Trial by Twitter

Twitter is great tool for communication and sharing of views. But it can create a host of issues and potential problems for companies, employers and individuals. Many problems do not yet have firm answers but awareness of the issues is key.

In the first of two guest blogs, Kate Anthony Wilkinson shares her top 5 Twitter tips.

Libel - Lord McAlpine has announced that he will sue all Twitter users who commented adversely on the recent allegations of child abuse. It’s too late to delete those Tweets as his advisers say they already have details of offenders. This also applies to any re-Tweets. Mrs Beddows response of “Oops!” may be an understatement of the trouble in which some Tweeters may now find themselves. Lesson: Think before you Tweet - are you certain of your facts?

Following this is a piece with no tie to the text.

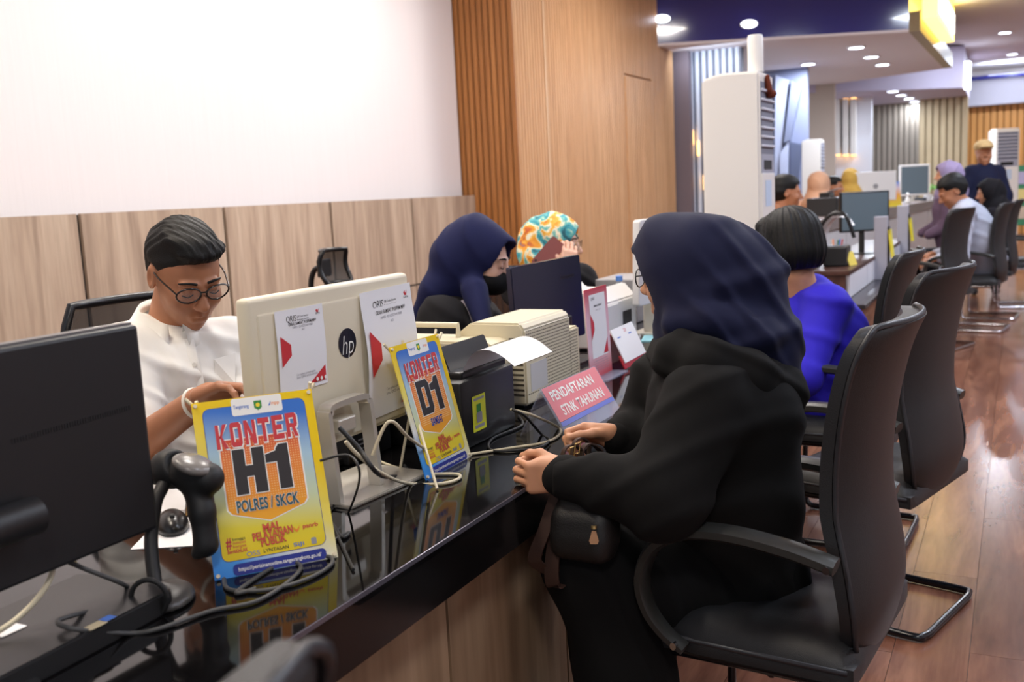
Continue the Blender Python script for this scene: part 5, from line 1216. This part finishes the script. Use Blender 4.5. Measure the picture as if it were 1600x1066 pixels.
# ============ generic helper for the others
def other(label, head, fwd, d, top, cover, covercol, sk, sh, arms=(), lap=True, h=.008, fdir=None, scarf_extra=(), s=1.0, bake_disp=True, standing=False, sleeve=1.0, torso=None, facesz=(.064, .098), neck=(.092, .11, .06, .075), fold=.004):
    """head: centre; sh: (left shoulder, right shoulder, pelvis); arms: list of (shoulder, elbow, wrist)"""
    hR = frame(fwd); hc = np.array(head, float); p = person(label, (sh[2][0], sh[2][1], 0))
    B = Sdf(min(h, .005), .012); q = add_head(B, hc, hR, s, female=(cover != 'hair'), ears=cover == 'hair'); mid = (sh[0]+sh[1])/2
    B.cap(q(0, -.02, -.06), mid*.6+q(0, -.03, -.12)*.4, .05*s, .055*s); body = [B.bake()]
    B = Sdf(max(h, .009), .04); ch = mid*.8+sh[2]*.2; B.path([q(0, -.03, -.12), ch, sh[2]], [.055, .10, .11])
    for a in arms: B.path(list(a[:3]), [.05, .04, .028])
    fd = nrmz(V(fwd[0], fwd[1], 0)) if fdir is None else nrmz(fdir); Lg = Sdf(max(h, .012), .04)
    if standing:
        sd2 = np.cross(fd, V(0, 0, 1)); lg2 = []
        for e in (-1, 1):
            hp_ = sh[2]+sd2*.09*e; an = V(hp_[0]+sd2[0]*.02*e, hp_[1]+sd2[1]*.02*e, .09); Lg.path([hp_, (hp_+an)/2+fd*.02, an], [.095, .075, .055]); lg2.append((0, 0, an, fd)); B.path([hp_, an], [.06, .04])
    else:
        lg2 = seated_legs(Lg, sh[2], fd)
        for hh, k, a, f in lg2: B.path([hh, k, a], [.06, .045, .035])
    body.append(B.bake())
    for a in arms:
        if len(a) > 3 and a[3] is not None:
            Hd = Sdf(max(.0035, h*.45), .006); add_hand(Hd, a[3], a[2]+a[3][:, 0]*.008, .95, 1, a[4], [(.8, .5, -.3), (.95, .2, -.2), (1, .05, -.15)], .05); body.append(Hd.bake())
    link('body', np_mesh(body), sk, p, world=True)
    S = Sdf(h, .05); S.path([ch, ch*.5+sh[2]*.5, sh[2]], [.145*s, .15*s, .15*s]); S.cap(sh[0], sh[1], .078*s, .078*s); S.cap(mid+V(0, 0, .02), ch, .09*s, .13*s)
    for a in arms: S.path([a[0], a[1], a[1]*(1-.86*sleeve)+a[2]*.86*sleeve], [.085, .068, .05], .03)
    if torso: torso(S)
    tp = link('top', np_mesh(S.bake(lambda P: folds(P, (.4, .5, 1), 50, .004, int(d*10)))), top, p, world=True)
    link('trousers', np_mesh(Lg.bake()), M_trouser, p, world=True); shoes(p, lg2, M_shoe)
    if cover == 'scarf':
        S = Sdf(max(.0045, h*.7), .04); S.ell(q(0, -.012, .02), V(.098, .12, .108)*s, hR); S.path([q(0, -.02, -.06), q(0, -.03, -.17)], [neck[0]*s, neck[1]*s]); S.cap(q(0, .03, -.10), q(0, .03, -.19), neck[2]*s, neck[3]*s); S.ell(q(0, -.09, -.0), V(.07, .06, .075)*s, hR)
        for a in scarf_extra: S.cap(*a)
        link('headscarf', np_mesh(S.bake(lambda P: folds(P, hR@V(.35, .8, .5), 70, fold, 17), facecut(q, hR, hc, facesz[0]*s, facesz[1]*s)), relax=4), covercol, p, world=True)
    elif cover == 'hair':
        S = Sdf(max(.004, h*.6), .02); S.ell(q(0, -.016, .052), V(.082, .104, .076)*s, hR); S.ell(q(0, -.035, .01), V(.083, .09, .09)*s, hR)
        def hc2(P):
            L = (P-hc)@hR/s; line = np.where(L[:, 1] > .055, .062, np.where(L[:, 1] > .0, .02, -.075)); return line-L[:, 2]
        link('hair', np_mesh(S.bake(lambda P: .002*wob(P, 5, 90), hc2)), covercol, p, world=True)
    return p, q, hR, hc, tp
def hpose(along, back): 
    a = nrmz(along); b = np.array(back, float); b = nrmz(b-a*(a@b)); return np.stack([a, np.cross(b, a), b], 1)
# ============ masked clerk in navy headscarf
d = 3.6; M_navy2 = cloth('deep_navy_scarf', (20, 25, 66), .75, .08, .25); M_jkt = cloth('black_jacket', (24, 23, 26), .85)
c2 = at(752, 404, d); f2 = dirv(.93, -.30, -.25)
sh = (at(668, 505, d-.12), at(752, 500, d+.12), at(690, 660, d+.05)); sh = (at(690, 500, d-.1), at(745, 498, d+.22), at(688, 650, d+.1))
el, wr = at(690, 590, d-.2), at(775, 560, d-.25); el2, wr2 = at(790, 560, d+.2), at(800, 545, d-.05)
hp2 = hpose(dirv(1, -.1, -.1), UP_)
p2, q2, R2, hc2_, tp2 = other('masked woman clerk in navy headscarf and black jacket', c2, f2, d, M_jkt, 'scarf', M_navy2, SK_fair, sh,
    [(sh[0], el, wr, hp2, [(.3, .4, .2)]*4), (sh[1], el2, wr2, hp2, [(.3, .4, .2)]*4)], h=.006, fdir=V(.95, .25, 0), s=1.04,
    scarf_extra=[(at(742, 378, d), at(795, 383, d-.02), .088, .028), (at(715, 415, d), at(682, 455, d), .085, .06), (at(682, 455, d), at(650, 500, d+.02), .055, .03), (at(742, 455, d-.09), at(757, 512, d-.17), .05, .032), (at(705, 400, d), at(740, 375, d), .08, .088)], facesz=(.07, .115), neck=(.08, .075, .045, .04))
link('face_mask', np_mesh(Sdf(.0035, .02).ell(q2(0, .055, -.065), V(.074, .068, .052), R2).ell(q2(0, .1, -.045), .022).bake(cut=lambda P: .0-((P-hc2_)@R2)[:, 1]+.005)), mat('black_mask', (14, 14, 17), .8, spec=.2), p2, world=True)
brows(p2, q2, M_hair)
for e in (-1, 1): link('eyelash', tube_me([q2(.02*e, .0925, -.004), q2(.0315*e, .0945, -.008), q2(.043*e, .089, -.004)], .0016, 6, 3), M_hair, p2, world=True)
bv = surf(tp2)
ln = [hit(bv, x, y, .004) for x, y in ((722, 470), (734, 490), (742, 510), (748, 530))]; ln = [v for v in ln if v is not None]
if len(ln) > 2: link('lanyard', tube_me(ln, .006, 6, 4), mat('lanyard', (190, 180, 196), .5), p2, world=True)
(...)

  • Breach of Confidentiality- all Tweeters must remember that posting Tweets containing confidential information about their employers or business associates may find them breaching confidentiality undertakings in their employment or business contracts. This could lead to disciplinary action and even dismissal in serious cases or loss of business. The defence of Whistle blowing is quite restricted. Companies should consider whether confidentiality undertakings should specifically address social media and employees should read their contracts. Lesson: Don’t post confidential information on social media.
  • Breach of Policy - some companies may have social media policies with guidance on what may/may not be posted on social media sites by employees and indeed when social media may be used by an employee. This may also be covered in a more generic IT policy. Breach of the policy may lead to disciplinary action. Companies should consider whether a social media policy is appropriate and what it should cover. Drafted properly a social media policy would (like that relied upon by Wetherspoons recently) allow an employee to be dismissed for breach. Lesson: Make sure that you know the terms of your company’s social media and IT policy.
  • Harassment and Bullying -it is quite possible for social media posts or Tweets to constitute harassment or bullying by an individual; if done by a fellow employee, then the employer could be held liable for the actions of its employee. Employers should ensure that any harassment and bullying policy also addresses on-line comments. Lesson: You might think it is a private comment or a bit of a joke, but comments on Facebook or other social media platforms may still constitute harassment or bullying actions.
  • Disrepute - it might be funny to you at the time but posting something silly (or rude) on social media or a funny film on YouTube could bring both you and your employer into disrepute and tarnish reputations. This may lead to disciplinary action depending on the nature of the comments, the extent of the audience and the potential damage caused. Lesson: Think how your employer may view your post.

No one size fits all. Different businesses will embrace, and different individuals will use, social media in different ways. The key is to think about how to use it safely and effectively and how to avoid problems and undesirable outcomes on all sides. In general, if you wouldn’t put the comment in a public letter, don’t put in as a Tweet.